You will see parts of school papers where pupils and students wrote “Tito worked, Tito went to war, He was wounded there, Tito brought us peace and joy, Lucky is our people to have had Tito.”

An ad signed by the commander of the German troops in Croatia reminds of the beginning of the Second World War. Under the slogan of Life, Peace and Protection, it notifies that “anyone who delivers the communist leader called Tito to the German territories, alive or dead, will get an award of 100,000 Reichsmarks in gold.”

The villain Tito is a bane of Your country. As a Bolshevik agent, he wants to turn Your country, with Moscow’s support, into a Soviet republic – the ad says and notes that “the removal of that villain is a national duty.”

The corner dedicated to Tito (Photo: Milutin Labudović)The corner dedicated to Tito


Also inevitable are newspaper articles which inform that “on the day of May 4, 1980, at 3.05pm, in Ljubljana, the big heart of the president of our SFRY stopped beating” and notes that “heavy pain and deep sorrow infuse the working class, the peoples of our country, each our man, worker, soldier and brother in arms, farmer, intellectual, each artist, pioneer and young man, woman and mother.”

That even today Tito remains a symbol of a better and nicer past is shown by the numerous laments over the former country written down in the book of impressions. It is a great museum tour for all those who are pining for better times, agree various Mirzas, Maras, Ivanas, Majas, Drazenkas, Jelenas, Magdalenas, Ruzdijas, Melvins, Dzenadas, Filips, from Belgrade, Plav, Leskovac, Dalmacija, Slovenia.

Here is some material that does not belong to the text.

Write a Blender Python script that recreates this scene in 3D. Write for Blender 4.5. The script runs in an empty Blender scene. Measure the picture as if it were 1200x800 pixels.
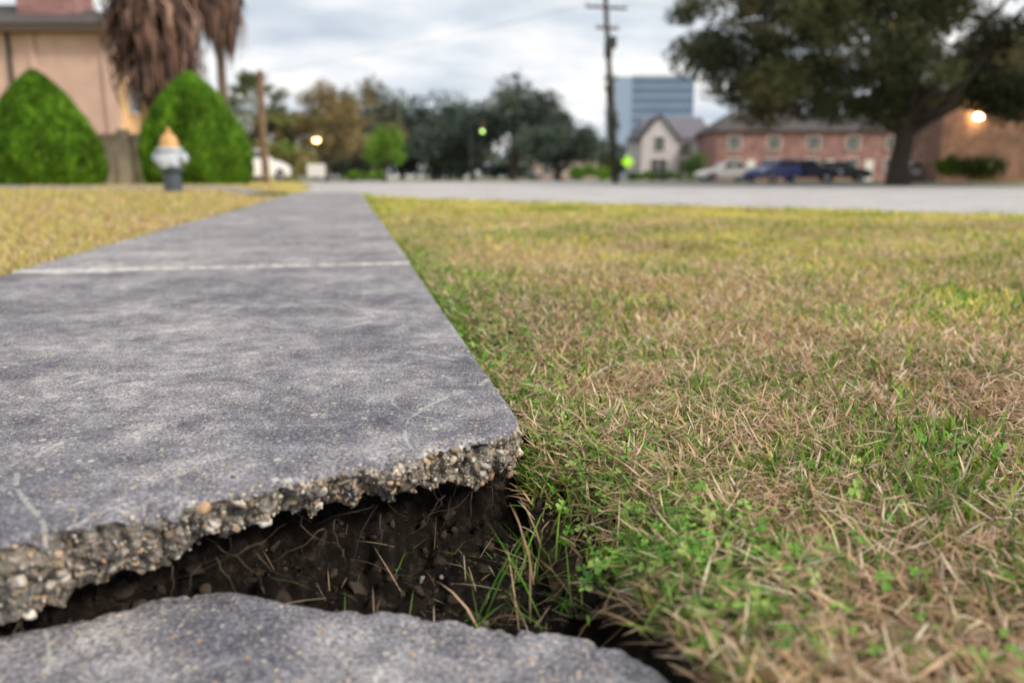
import bpy, bmesh, math, random
import numpy as np
from mathutils import Vector, Matrix
random.seed(5); rng=np.random.default_rng(5)
S=bpy.context.scene
S.view_settings.view_transform='Standard'
S.view_settings.look='None'
S.view_settings.exposure=0
COL=S.collection

# ------------------------------------------------------------ noise
def _h(ix,iy,iz):
    n=(ix.astype(np.int64)*374761393+iy.astype(np.int64)*668265263+iz.astype(np.int64)*2147483647)&0xffffffff
    n=((n^(n>>13))*1274126177)&0xffffffff
    return ((n^(n>>16))&0xffff)/65535.0
def vn(x,y,z=0.0):
    x=np.asarray(x,float);y=np.asarray(y,float);z=np.zeros_like(x)+z
    fx,fy,fz=np.floor(x),np.floor(y),np.floor(z)
    a,b,c=x-fx,y-fy,z-fz
    a=a*a*(3-2*a);b=b*b*(3-2*b);c=c*c*(3-2*c)
    r=0
    for i in (0,1):
        for j in (0,1):
            for k in (0,1):
                r=r+_h(fx+i,fy+j,fz+k)*(a if i else 1-a)*(b if j else 1-b)*(c if k else 1-c)
    return r*2-1
def fbm(x,y,z=0.0,o=4,ridge=False):
    r=0;A=1;t=0
    for i in range(o):
        f=2.03**i
        n=vn(np.asarray(x)*f+i*17.3,np.asarray(y)*f+i*9.1,np.asarray(z)*f+i*3.7)
        if ridge:n=1-2*np.abs(n)
        r=r+n*A;t+=A;A*=.52
    return r/t
def sm(a,b,x):
    t=np.clip((np.asarray(x,float)-a)/(b-a),0,1);return t*t*(3-2*t)

# ------------------------------------------------------------ materials
def mat(name,col=(.5,.5,.5),rough=.8,metal=0,spec=.5):
    m=bpy.data.materials.new(name);m.use_nodes=True
    b=m.node_tree.nodes['Principled BSDF']
    b.inputs['Base Color'].default_value=(*col,1);b.inputs['Roughness'].default_value=rough
    b.inputs['Metallic'].default_value=metal;b.inputs['Specular IOR Level'].default_value=spec
    return m
class NT:
    def __init__(s,m):s.t=m.node_tree;s.b=s.t.nodes.get('Principled BSDF')
    def n(s,ty,**k):
        x=s.t.nodes.new(ty)
        for a,v in k.items():
            if a in x.inputs.keys():x.inputs[a].default_value=v
            else:setattr(x,a,v)
        return x
    def l(s,a,b):s.t.links.new(a,b)
    def coord(s):
        g=s.n('ShaderNodeNewGeometry');return g.outputs['Position']
    def noise(s,sc,det=6,rough=.6,vec=None):
        x=s.n('ShaderNodeTexNoise',Scale=sc,Detail=det,Roughness=rough)
        s.l(vec or s.coord(),x.inputs['Vector']);return x.outputs['Fac']
    def ramp(s,f,stops):
        r=s.n('ShaderNodeValToRGB');e=r.color_ramp.elements
        while len(e)<len(stops):e.new(.5)
        for q,(p,c) in zip(e,stops):
            q.position=p;q.color=(*c,1) if len(c)==3 else c
        s.l(f,r.inputs[0]);return r.outputs[0]
    def mix(s,f,a,b,mode='MIX'):
        x=s.n('ShaderNodeMix',data_type='RGBA',blend_type=mode)
        for v,i in ((f,0),(a,6),(b,7)):
            if isinstance(v,(int,float)):x.inputs[i].default_value=v
            elif isinstance(v,tuple):x.inputs[i].default_value=(*v,1)
            else:s.l(v,x.inputs[i])
        return x.outputs[2]
    def math(s,op,a,b=0.0,c=0.0):
        x=s.n('ShaderNodeMath',operation=op)
        for i,v in enumerate((a,b,c)):
            if isinstance(v,(int,float)):x.inputs[i].default_value=v
            else:s.l(v,x.inputs[i])
        return x.outputs[0]
    def bump(s,h,st,dist,prev=None):
        x=s.n('ShaderNodeBump',Strength=st,Distance=dist);s.l(h,x.inputs['Height'])
        if prev:s.l(prev,x.inputs['Normal'])
        return x.outputs[0]
def noisy(name,c1,c2,scale=5,rough=.85,bump=.3,bd=.01):
    m=mat(name,c1,rough);t=NT(m);f=t.noise(scale)
    t.l(t.ramp(f,[(.35,c1),(.65,c2)]),t.b.inputs['Base Color'])
    if bump:t.l(t.bump(t.noise(scale*6),bump,bd),t.b.inputs['Normal'])
    return m
def attrmat(name,rough=.6,transl=.0,spec=.3,noise=0):
    m=mat(name,rough=rough,spec=spec);t=NT(m)
    a=t.n('ShaderNodeAttribute',attribute_name='Col');c=a.outputs['Color']
    if noise:
        c=t.mix(1.0,c,t.ramp(t.noise(noise),[(.3,(.6,.6,.6)),(.7,(1.2,1.2,1.2))]),'MULTIPLY')
    t.l(c,t.b.inputs['Base Color'])
    if transl:
        tr=t.n('ShaderNodeBsdfTranslucent');t.l(c,tr.inputs[0])
        mx=t.n('ShaderNodeMixShader');mx.inputs[0].default_value=transl
        t.l(t.b.outputs[0],mx.inputs[1]);t.l(tr.outputs[0],mx.inputs[2])
        t.l(mx.outputs[0],t.t.nodes['Material Output'].inputs[0])
    return m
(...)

The messages of those who were born years after the breakup of the former Yugoslavia show that some new kids as well believe in the Yugoslavian idea.

– Unfortunately, I was not part of this nice story and I can only say that I am very sorry that it hasn’t continued. I only know that all our people in these areas are capable of many things. The former country is proof of that! – wrote an A. S, born in 1998.

“Long Live Yugoslavia” – others add.